Loudoun's precinct returns have not been found, but Taylor M. Chamberlin, in his 2003 book, Where Did They Stand?, uncovered a 1923 Loudoun Times newspaper clipping in which "One Who Was There" identified nine men and a probable 10th and 11th who voted for Lincoln. The 11 usually voted in the Lovettsville, Purcellville and Waterford precincts.
Old-timers recalled that Robert Johnson, a possible voter for Lincoln at the Lovettsville precinct, was armed with a shotgun to defend a Lincoln banner he had raised near the polling place.

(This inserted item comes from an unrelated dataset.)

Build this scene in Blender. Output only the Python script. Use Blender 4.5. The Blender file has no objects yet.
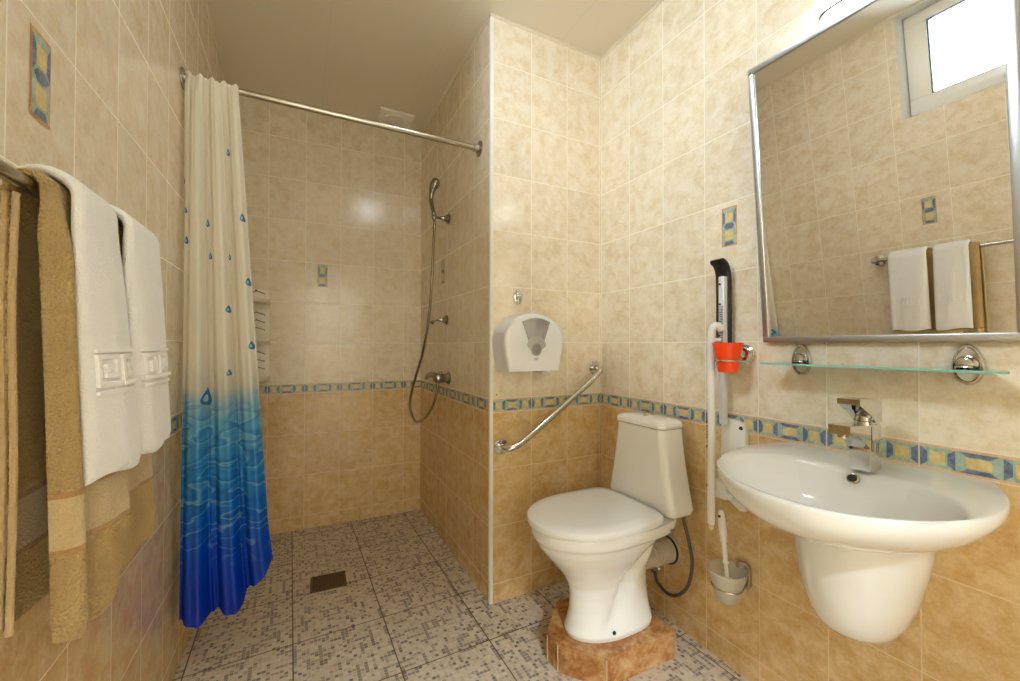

Absent from the list of Lincoln voters cited by "One Who Was There" were the county's two most prominent anti-slavery voices, Samuel Janney, an educator and Quaker historian, and Yardley Taylor, a cartographer, geographer and horticulturist. Both men had been constantly accused of assisting escaped slaves.
An unexpected strong Republican vote came from the Occoquan precinct in Prince William County. Fifty-five men in that milling town and seaport, home to some Quakers, voted for Lincoln. Before the election, they had raised a pole flying a Lincoln banner. It angered so many people that the county court authorized a militia to tear it down.
The other 13 counties and three independent cities of Northern Virginia and the lower Shenandoah Valley gave Lincoln a total of 40 votes. He received 1,887 in the state, mostly in the mountainous counties of western Virginia. Breckinridge won in Virginia by 156 votes, his strength coming from the southern part of the state.
On March 7, 1861, Catherine Barbara Broun, a Middleburg housewife, wrote in her diary: "We are all in great distress now about the state of the country. Mr. Lincoln was inaugurated this week (Black Republican). We greatly fear Civil War."